[Information supplied start]

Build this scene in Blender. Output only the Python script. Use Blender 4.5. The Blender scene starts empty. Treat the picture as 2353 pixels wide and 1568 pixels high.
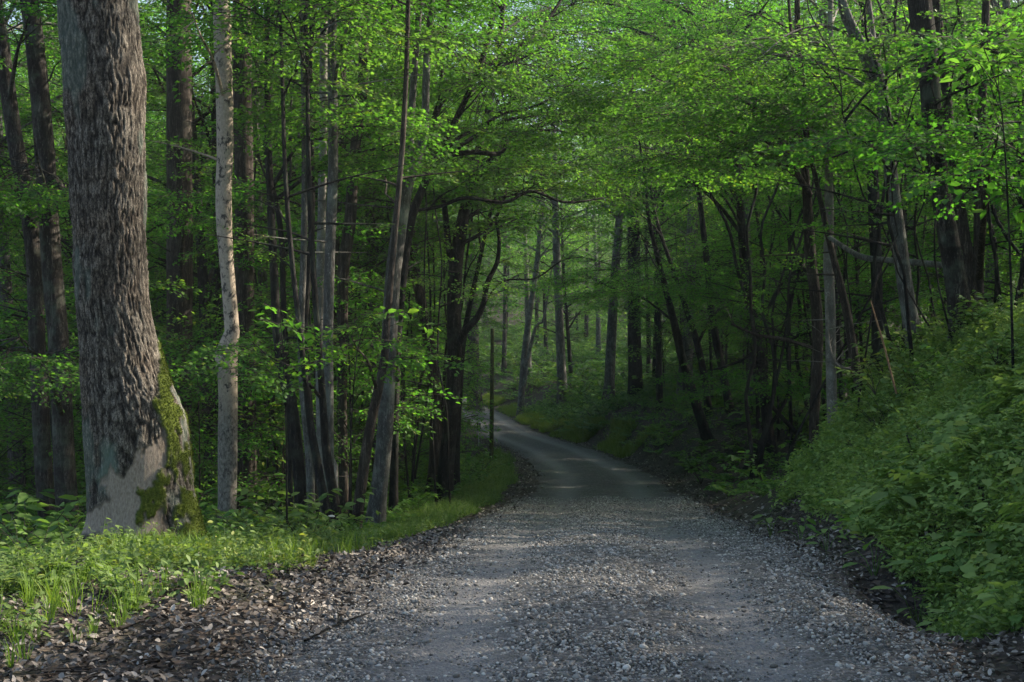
import bpy, math, random
import numpy as np
from mathutils import Vector
rng = np.random.default_rng(7)
random.seed(7)
S = bpy.context.scene
COL = S.collection
PI = math.pi
ZC = 1.8                      # eye height above the road at the camera
F = 2353 * 50 / 36.0          # focal length in the units the photograph was measured in

# ------------------------------------------------------------------ noise
def _h(i, j, k):
    n = (i * 374761393 + j * 668265263 + k * 2147483647 + 1274126177) & 0xFFFFFFFF
    n = ((n ^ (n >> 13)) * 1274126177) & 0xFFFFFFFF
    n = n ^ (n >> 16)
    return (n & 0xFFFF) / 65535.0
def noise(x, y, z=0.0):
    x, y, z = np.broadcast_arrays(np.asarray(x, float), np.asarray(y, float), np.asarray(z, float))
    i, j, k = np.floor(x).astype(np.int64), np.floor(y).astype(np.int64), np.floor(z).astype(np.int64)
    u, v, w = x - i, y - j, z - k
    u, v, w = u*u*(3-2*u), v*v*(3-2*v), w*w*(3-2*w)
    def L(a, b, t): return a + (b - a) * t
    return L(L(L(_h(i,j,k), _h(i+1,j,k), u), L(_h(i,j+1,k), _h(i+1,j+1,k), u), v),
             L(L(_h(i,j,k+1), _h(i+1,j,k+1), u), L(_h(i,j+1,k+1), _h(i+1,j+1,k+1), u), v), w)
def fbm(x, y, z=0.0, o=3):
    s, a, t = 0, 1.0, 0
    for q in range(o):
        s = s + a * noise(np.asarray(x) * 2**q + 17*q, np.asarray(y) * 2**q + 5*q, np.asarray(z) * 2**q); t += a; a *= .5
    return s / t

# ------------------------------------------------------------------ terrain
RD = np.array([(-60,.2,-1.9),(-10,.3,-1.8),(3,.45,-1.8),(7.5,.49,-1.8),(9.84,.58,-1.80),(12.9,.80,-1.99),(18.4,1.11,-2.45),(24,1.5,-2.98),
    (32,2.05,-3.58),(42,2.6,-4.06),(50,2.5,-4.4),(62,1.85,-4.76),(70,1.0,-5.0),(78,.05,-5.2),(92,-1.25,-5.4),(103,-2.2,-5.4),(114,-4.2,-5.1),(125,-6.5,-4.7),(140,-11,-4.0),
    (170,-24,-1.5),(220,-50,5),(300,-80,17),(430,-100,34)], float)
_yy = np.arange(-60, 430, .5)
def _sm(a, w):
    k = np.hanning(w); k /= k.sum(); p = np.pad(a, w//2, mode='edge'); return np.convolve(p, k, 'valid')[:len(a)]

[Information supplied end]

**What you will do**
Write down every line from the opening of the listing to the line with "F = 2353 * 50", both included, and nothing else; the pictures are omitted.

**Answer to the exercise**
Build this scene in Blender. Output only the Python script. Use Blender 4.5. The Blender scene starts empty. Treat the picture as 2353 pixels wide and 1568 pixels high.
import bpy, math, random
import numpy as np
from mathutils import Vector
rng = np.random.default_rng(7)
random.seed(7)
S = bpy.context.scene
COL = S.collection
PI = math.pi
ZC = 1.8                      # eye height above the road at the camera
F = 2353 * 50 / 36.0          # focal length in the units the photograph was measured in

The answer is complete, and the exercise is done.